The judicial opinion centers on the legal conflict regarding the application of transition assessments under RPTL 545 in light of the Long Island Power Authority's (LIPA) acquisition of the Shoreham nuclear power plant. Specifically, the court examines whether the LIPA Act supersedes RPTL 545, which mandates transition assessments when state acquisitions significantly impact local tax revenue. The court concluded that the LIPA Act does not explicitly override RPTL 545, allowing both statutes to operate concurrently. The court's decision reversed the Appellate Division's order, emphasizing that statutory interpretation should harmonize the effects of related statutes. The LIPA Act requires LIPA to make payments in lieu of taxes, decreasing annually, which initially led the State Board of Equalization and Assessment (SBEA) to set transition assessments at zero. However, following litigation, the SBEA rescinded its certifications, prompting appellants to challenge this determination. The court's ruling mandates a remand for further proceedings to assess the implications of adjusted Shoreham property valuations on transition assessments, underscoring the judiciary's role in statutory interpretation in cases of legislative ambiguity.

Legal Issues Addressed

Judicial Authority in Statutory Interpretation

Application: The judiciary holds the authority to interpret statutes, especially when determining whether statutory provisions apply in specific contexts.

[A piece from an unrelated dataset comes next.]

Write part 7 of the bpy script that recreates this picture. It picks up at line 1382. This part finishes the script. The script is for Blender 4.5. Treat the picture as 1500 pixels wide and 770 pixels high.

Reasoning: The SBEA's decision to rescind certifications was based on a judicial interpretation of the LIPA Act from prior litigation, rather than administrative expertise. The judiciary holds the authority to interpret statutes, and this case involves determining whether RPTL 545 applies to LIPA’s acquisition of Shoreham and if the LIPA Act supersedes it.

LIPA Act and PILOTS

Application: The LIPA Act requires LIPA to make payments in lieu of taxes starting at the equivalent of the taxes that would have been collected prior to the takeover, decreasing by 10% annually.

Reasoning: The LIPA Act established that LIPA would replace the Long Island Lighting Company (LILCO) as the owner of Shoreham, with PILOTS starting at the equivalent of the taxes that would have been collected prior to the state takeover, decreasing by 10% annually until they match the tax value of an inoperative Shoreham.

Reversal and Remand for Further Proceedings

Application: The court reversed the Appellate Division's order and remanded the matter for further proceedings, particularly regarding the impact of judicially adjusted Shoreham valuations on transition assessments.

Reasoning: Consequently, the Appellate Division's order is reversed, with costs, and the matter is remanded to Supreme Court for further proceedings, particularly regarding the impact of judicially adjusted Shoreham valuations on transition assessments.

Statutory Interpretation of RPTL 545 and LIPA Act

Application: The court determined that RPTL 545 applies to LIPA’s acquisition of Shoreham as the LIPA Act does not explicitly override RPTL 545, and both statutes can operate concurrently.

Reasoning: The next issue is whether the LIPA Act overrides RPTL 545. The LIPA Act does not explicitly mention RPTL 545 or transition assessments, nor does it state that PILOTS replace all taxes or assessments on Shoreham.

Transition Assessments under RPTL 545

Application: RPTL 545 mandates transition assessments when the state acquires property constituting at least 2% of the taxable assessed valuation to prevent significant revenue loss.

Reasoning: RPTL 545 mandates that when the state acquires property that constitutes at least 2% of the taxable assessed valuation, the state board must set a transition assessment to prevent significant revenue loss for the first year and limit losses to 2% for subsequent years.